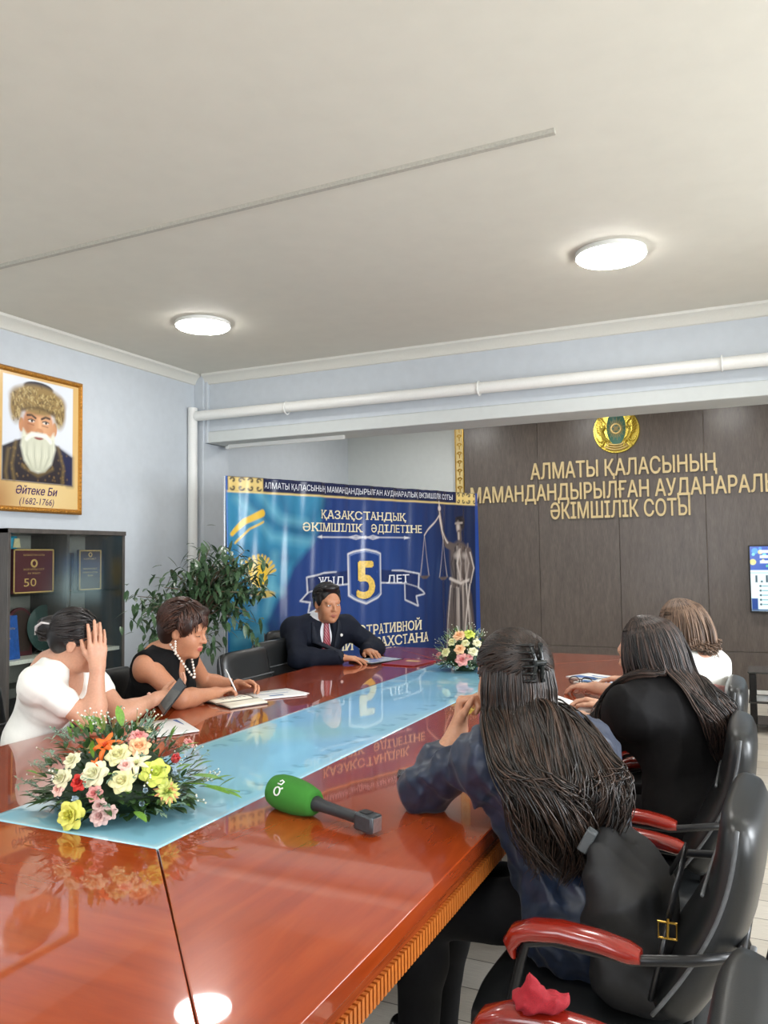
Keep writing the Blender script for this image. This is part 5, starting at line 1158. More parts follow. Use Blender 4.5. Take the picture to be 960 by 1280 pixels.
M_eyew = mat('eye_white', lin(226, 220, 214), rough=.25, vary=.02); M_iris = mat('dark_iris', (.012, .008, .006), rough=.15); M_lash = mat('lashes', (.012, .009, .008), rough=.6)
def skin_mats(name, c, lip): return [mat('skin_' + name, lin(*c), rough=.48, vary=.06, scale=25, sss=.12), mat('lips_' + name, lin(*lip), rough=.35, vary=.05)]
GP = np.random.default_rng(21)
def person(label, J, skin, head_s=1.0, male=False, h=.0045, brow=None, shut=False, look=0.0, face=True, hands=None, bust=0.0, neck_r=.052, leg=True):
    """the bare figure: one continuous skin with head, face, arms, hands and legs"""
    lo, hi = bounds(J); F = Field(lo, hi, h); torso(F, J, -.004, bust=bust); limbs(F, J)
    if leg: legs(F, J)
    B = J['HB']; c = J['head']; nk = c + head_s * (V3(-.022, 0, -.05) @ B); F.cap(nk, J['neck'], neck_r * head_s, neck_r * 1.12, .03); F.cap(J['neck'], J['chest'] + V3(0, 0, .1), neck_r * 1.1, .08, .05)
    at = head_skin(F, c, B, head_s, male)
    for q, kw in (hands or {}).items():
        F.cap(J['wr' + q], J['wr' + q] + unit(kw['fw']) * .03, .025 * J.get('w', 1), .02, .02); hand(F, J['wr' + q], **kw)
    me = F.mesh('person'); o = link('person', me, skin, smooth=180)
    me.transform(Matrix.Translation(-Vector((J['pel'][0], J['pel'][1], 0)))); o.location = (J['pel'][0], J['pel'][1], 0)
    org = V3(J['pel'][0], J['pel'][1], 0); n = len(me.polygons); cc = np.empty(n * 3); me.polygons.foreach_get('center', cc); cc = cc.reshape(-1, 3) + org; mi = np.zeros(n, np.int32)
    q = (cc - at(.094, 0, -.0655)) @ B.T / (np.array((.012, .0225, .0105)) * head_s); mi[(q ** 2).sum(1) < 1] = 1; me.polygons.foreach_set('material_index', mi)
    tag(o, label, 'person'); o['group'] = 'people at the table'
    bpy.context.view_layer.update()
    if face: head_parts(at, B, head_s, o, None, brow, shut, look)
    return o, at
def garment(name, J, root, m, fn, h=.006, pad=.22, folds=(.006, 30, 1), smooth_it=2):
    lo, hi = bounds(J, pad); F = Field(lo, hi, h); fn(F)
    if folds: F.folds(*folds)
    if 'post' in J: J['post'](F)
    return emit(name, F.mesh(name), m, root, smooth_it=smooth_it)
def small(mb, name, m, root, **k):
    o = mb.build(name, m, root, **k); o.matrix_parent_inverse = Matrix.Translation(-Vector(root.location)); return o
def scalp_strands(at, B, c, s, R, n, length, dirfn, seed, r=.0028, lift=.004, keep=None, pts=7):
    """short locks lying on an ellipsoid scalp: dirfn(p_local) gives the combing direction"""
    g = np.random.default_rng(seed); out = []
    while len(out) < n:
        v = unit(g.normal(size=3)); p = v * R[1] + R[0]
        if keep and not keep(p): continue
        path = [p]; d = None
        for i in range(pts - 1):
            q = path[-1]; nn = unit((q - R[0]) / R[1] ** 2); d = unit(dirfn(q) + g.normal(size=3) * .12); d = unit(d - nn * (d @ nn)); q = q + d * length / pts
            kk = np.sqrt((((q - R[0]) / R[1]) ** 2).sum()); q = R[0] + (q - R[0]) / kk * (1 + lift / R[1].mean()); path.append(q)
        out.append(path)
    P = np.array(out) * s; P = c + P @ B; return P
from mathutils.bvhtree import BVHTree
BLACKHAIR = hair_mat('black_hair', (.008, .006, .006), (.030, .022, .020)); DARKBROWN = hair_mat('dark_brown_hair', (.008, .006, .005), (.062, .034, .022)); REDBROWN = hair_mat('chestnut_hair', (.022, .008, .005), (.085, .032, .018), .42); LIGHTBROWN = hair_mat('light_brown_hair', (.05, .028, .018), (.24, .15, .10), .45); STRAIGHT = hair_mat('long_straight_hair', (.006, .005, .005), (.10, .060, .046))
M_trous = mat('black_trousers', (.004, .004, .005), spec=.2, rough=.8, vary=.2)
def trousers(J, root, m=None, name='trousers'):
    def fn(F):
        legs(F, J, .014, foot=False); F.ell(J['pel'], np.array((.14, .18, .12)) * J.get('w', 1), J['B'], .05)
        F.cut(J['pel'] + V3(0, 0, .08), (0, 0, 1))
    garment(name, J, root, m or M_trous, fn, h=.009, folds=(.004, 26, 3))
def shoes(J, root, m):
    for q in 'LR':
        d = unit(J.get('foot', J['B'][0])); d = unit(V3(d[0], d[1], 0)); an = J['an' + q]; lo = an - .25; hi = an + .25; lo[2] = -.01; F = Field(lo, hi, .006)
        F.cap(an - V3(0, 0, .03) - d * .02, an + d * .14 - V3(0, 0, .052), .044, .035, .03); F.cap(an, an - V3(0, 0, .03), .044, .046, .02); F.cut(an + V3(0, 0, .01), (0, 0, 1)); F.cut(V3(0, 0, .004), (0, 0, -1)); emit('shoe', F.mesh('shoe'), m, root)
M_shoe = mat('black_shoe', (.012, .012, .013), rough=.25)
def hair_cap(F, at, s, B, parts, k=.025):
    for p, r in parts: F.ell(at(*p), np.array(r) * s, B, k)
def surf_of(o):
    me = o.data; return BVHTree.FromPolygons([Vector(V3(*v.co)) for v in me.vertices], [tuple(p.vertices) for p in me.polygons])
def legset(J, dx=.40, drop=.0):
    B = J['B']; f = unit(V3(B[0][0], B[0][1], 0)); l = V3(-f[1], f[0], 0)
    for q, sg in (('L', 1), ('R', -1)):
        kn = J['pel'] + f * dx + l * .10 * sg; kn[2] = .50; J['kn' + q] = kn; an = kn + f * .03 + l * .01 * sg; an[2] = .095; J['an' + q] = an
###
> REQUIREMENTS
Omit the pictures and output all of the other material exactly.

> EXERCISE RESPONSE
Keep writing the Blender script for this image. This is part 5, starting at line 1158. More parts follow. Use Blender 4.5. Take the picture to be 960 by 1280 pixels.
M_eyew = mat('eye_white', lin(226, 220, 214), rough=.25, vary=.02); M_iris = mat('dark_iris', (.012, .008, .006), rough=.15); M_lash = mat('lashes', (.012, .009, .008), rough=.6)
def skin_mats(name, c, lip): return [mat('skin_' + name, lin(*c), rough=.48, vary=.06, scale=25, sss=.12), mat('lips_' + name, lin(*lip), rough=.35, vary=.05)]
GP = np.random.default_rng(21)
def person(label, J, skin, head_s=1.0, male=False, h=.0045, brow=None, shut=False, look=0.0, face=True, hands=None, bust=0.0, neck_r=.052, leg=True):
    """the bare figure: one continuous skin with head, face, arms, hands and legs"""
    lo, hi = bounds(J); F = Field(lo, hi, h); torso(F, J, -.004, bust=bust); limbs(F, J)
    if leg: legs(F, J)
    B = J['HB']; c = J['head']; nk = c + head_s * (V3(-.022, 0, -.05) @ B); F.cap(nk, J['neck'], neck_r * head_s, neck_r * 1.12, .03); F.cap(J['neck'], J['chest'] + V3(0, 0, .1), neck_r * 1.1, .08, .05)
    at = head_skin(F, c, B, head_s, male)
    for q, kw in (hands or {}).items():
        F.cap(J['wr' + q], J['wr' + q] + unit(kw['fw']) * .03, .025 * J.get('w', 1), .02, .02); hand(F, J['wr' + q], **kw)
    me = F.mesh('person'); o = link('person', me, skin, smooth=180)
    me.transform(Matrix.Translation(-Vector((J['pel'][0], J['pel'][1], 0)))); o.location = (J['pel'][0], J['pel'][1], 0)
    org = V3(J['pel'][0], J['pel'][1], 0); n = len(me.polygons); cc = np.empty(n * 3); me.polygons.foreach_get('center', cc); cc = cc.reshape(-1, 3) + org; mi = np.zeros(n, np.int32)
    q = (cc - at(.094, 0, -.0655)) @ B.T / (np.array((.012, .0225, .0105)) * head_s); mi[(q ** 2).sum(1) < 1] = 1; me.polygons.foreach_set('material_index', mi)
    tag(o, label, 'person'); o['group'] = 'people at the table'
    bpy.context.view_layer.update()
    if face: head_parts(at, B, head_s, o, None, brow, shut, look)
    return o, at
def garment(name, J, root, m, fn, h=.006, pad=.22, folds=(.006, 30, 1), smooth_it=2):
    lo, hi = bounds(J, pad); F = Field(lo, hi, h); fn(F)
    if folds: F.folds(*folds)
    if 'post' in J: J['post'](F)
    return emit(name, F.mesh(name), m, root, smooth_it=smooth_it)
def small(mb, name, m, root, **k):
    o = mb.build(name, m, root, **k); o.matrix_parent_inverse = Matrix.Translation(-Vector(root.location)); return o
def scalp_strands(at, B, c, s, R, n, length, dirfn, seed, r=.0028, lift=.004, keep=None, pts=7):
    """short locks lying on an ellipsoid scalp: dirfn(p_local) gives the combing direction"""
    g = np.random.default_rng(seed); out = []
    while len(out) < n:
        v = unit(g.normal(size=3)); p = v * R[1] + R[0]
        if keep and not keep(p): continue
        path = [p]; d = None
        for i in range(pts - 1):
            q = path[-1]; nn = unit((q - R[0]) / R[1] ** 2); d = unit(dirfn(q) + g.normal(size=3) * .12); d = unit(d - nn * (d @ nn)); q = q + d * length / pts
            kk = np.sqrt((((q - R[0]) / R[1]) ** 2).sum()); q = R[0] + (q - R[0]) / kk * (1 + lift / R[1].mean()); path.append(q)
        out.append(path)
    P = np.array(out) * s; P = c + P @ B; return P
from mathutils.bvhtree import BVHTree
BLACKHAIR = hair_mat('black_hair', (.008, .006, .006), (.030, .022, .020)); DARKBROWN = hair_mat('dark_brown_hair', (.008, .006, .005), (.062, .034, .022)); REDBROWN = hair_mat('chestnut_hair', (.022, .008, .005), (.085, .032, .018), .42); LIGHTBROWN = hair_mat('light_brown_hair', (.05, .028, .018), (.24, .15, .10), .45); STRAIGHT = hair_mat('long_straight_hair', (.006, .005, .005), (.10, .060, .046))
M_trous = mat('black_trousers', (.004, .004, .005), spec=.2, rough=.8, vary=.2)
def trousers(J, root, m=None, name='trousers'):
    def fn(F):
        legs(F, J, .014, foot=False); F.ell(J['pel'], np.array((.14, .18, .12)) * J.get('w', 1), J['B'], .05)
        F.cut(J['pel'] + V3(0, 0, .08), (0, 0, 1))
    garment(name, J, root, m or M_trous, fn, h=.009, folds=(.004, 26, 3))
def shoes(J, root, m):
    for q in 'LR':
        d = unit(J.get('foot', J['B'][0])); d = unit(V3(d[0], d[1], 0)); an = J['an' + q]; lo = an - .25; hi = an + .25; lo[2] = -.01; F = Field(lo, hi, .006)
        F.cap(an - V3(0, 0, .03) - d * .02, an + d * .14 - V3(0, 0, .052), .044, .035, .03); F.cap(an, an - V3(0, 0, .03), .044, .046, .02); F.cut(an + V3(0, 0, .01), (0, 0, 1)); F.cut(V3(0, 0, .004), (0, 0, -1)); emit('shoe', F.mesh('shoe'), m, root)
M_shoe = mat('black_shoe', (.012, .012, .013), rough=.25)
def hair_cap(F, at, s, B, parts, k=.025):
    for p, r in parts: F.ell(at(*p), np.array(r) * s, B, k)
def surf_of(o):
    me = o.data; return BVHTree.FromPolygons([Vector(V3(*v.co)) for v in me.vertices], [tuple(p.vertices) for p in me.polygons])
def legset(J, dx=.40, drop=.0):
    B = J['B']; f = unit(V3(B[0][0], B[0][1], 0)); l = V3(-f[1], f[0], 0)
    for q, sg in (('L', 1), ('R', -1)):
        kn = J['pel'] + f * dx + l * .10 * sg; kn[2] = .50; J['kn' + q] = kn; an = kn + f * .03 + l * .01 * sg; an[2] = .095; J['an' + q] = an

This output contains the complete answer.